Site map file. A site map file is a special XML file located in the root directory of your website, which lists all pages in your site, their overall level of importance within your site, and how often they are updated. Google and other engines can use this file to help them crawl the site more completely. This is especially useful to keep updated if you have added major new sections to your site which have not been crawled yet.
Seasonal Events. Even more important with respect to search engines may be seasonal events. You'll obviously want people to be able to search for "Easter services" or "church Christmas program" and have your site appear in the listing.

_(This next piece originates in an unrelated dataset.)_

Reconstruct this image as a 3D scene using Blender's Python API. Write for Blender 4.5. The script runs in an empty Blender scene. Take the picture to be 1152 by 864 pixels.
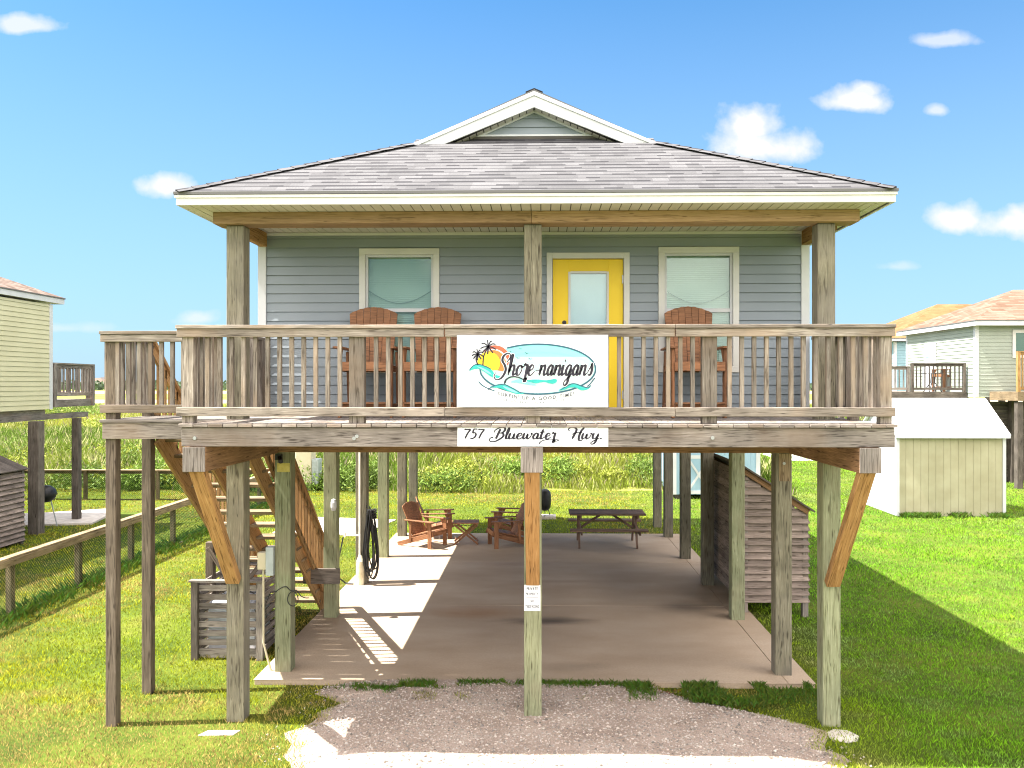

But if you only add pages for these special events a few weeks prior to the program, the pages will never be indexed by the engines and will not appear in search results.
An easy way to keep these seasonal and special events in the search listings is to create permanent "generic" pages for major holiday and seasonal events. On these pages you may only include generic information like a description or dates, but you can always add details later. The important thing is to have a page live all the time so search engines can index keywords and descriptions for your major annual emphases. That way, when someone goes to Google for "Christmas program in Atlanta," your church's Christmas events web page will pop up in their results window, no matter what season of the year.
Browsers check in, but they don't check out. If a web search engine is so important to your site, you may be tempted to add a "web search" feature to your site--all the major engines encourage this. Of course they would--it brings more traffic to their sites. I recommend against it. Your desire is to bring people to your site and provide compelling content and features while they are there. Instead, consider a Google Custom Search feature for your site instead--another free service, it allows you to set up a way for visitors to search within your website for words and phrases of their choosing.
Forget the Yellow Pages. Here's another tip about web search engines. More and more, people are turning to the internet first for information. The likelihood that someone would look in the Yellow Pages for your church's ad or information is becoming more minute with each passing year. Yet the cost of Yellow Pages advertising is astronomical. I quit advertising in the Yellow Pages altogether in 2004. For one church I ceased Yellow Pages advertising for, the monthly cost had been over $700. Guess what? Not one person even commented that it was gone. It's a much better investment to put that money into the website.
The web and search engines are quickly becoming the defacto information resource for the current generation. Take time to optimize your site to be search engine savvy.